Empirical research reinforces this link between governance and safety outcomes. A study by Lixiong Guo (University of Mississippi) and Zhiyan Wang (Wingate University) analyzed injury and illness data from 377 parent firms between 1996 and 2008. Firms that transitioned to more independent boards experienced a 9–10% reduction in workplace injury and illness rates, largely due to increased safety investments and the inclusion of safety metrics in executive compensation. The researchers concluded that board independence—especially when aligned with long-term or socially responsible investors—enhances both corporate social performance and shareholder value.
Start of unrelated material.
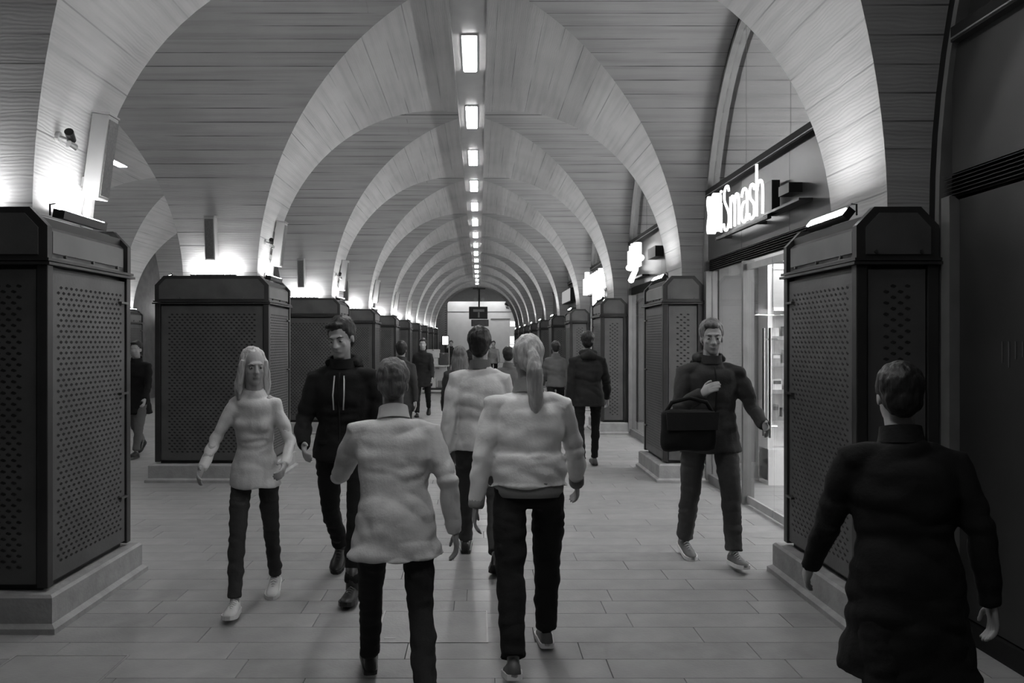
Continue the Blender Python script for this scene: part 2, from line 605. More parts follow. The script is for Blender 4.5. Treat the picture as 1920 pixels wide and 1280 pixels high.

Strong safety governance is therefore not just a compliance function—it is a strategic driver of performance and resilience. Boards that integrate health and safety expertise are better positioned to safeguard people, protect the organization’s reputation, and optimize long-term enterprise value.
A Call to the Profession
The future of occupational safety and health depends on our ability to connect what happens at the worksite to what happens in the boardroom. By participating in boards and governance structures—whether corporate, academic, or nonprofit—safety professionals can ensure that decisions made at the highest levels are informed by the realities of work, effective risk identification and management, and the principles of human performance.
When safety professionals serve on boards, they don’t just represent compliance—they represent the conscience of sustainable business. And that is leadership in its highest form.
References
- Delves, Don, John M. Bremen, and Becky Huddleston. “Stewardship and the Evolution of Holistic Governance.” Directors & Boards, December 12, 2022. https://www.directorsandboards.com/board-duties/stewardship-and-the-evolution-of-holistic-governance/
- Guo, Lixiong, and Zhiyan Wang. “Board Independence and Workplace Safety: Evidence from U.S. Public Firms.” Social Science Research Network, 2000–2008.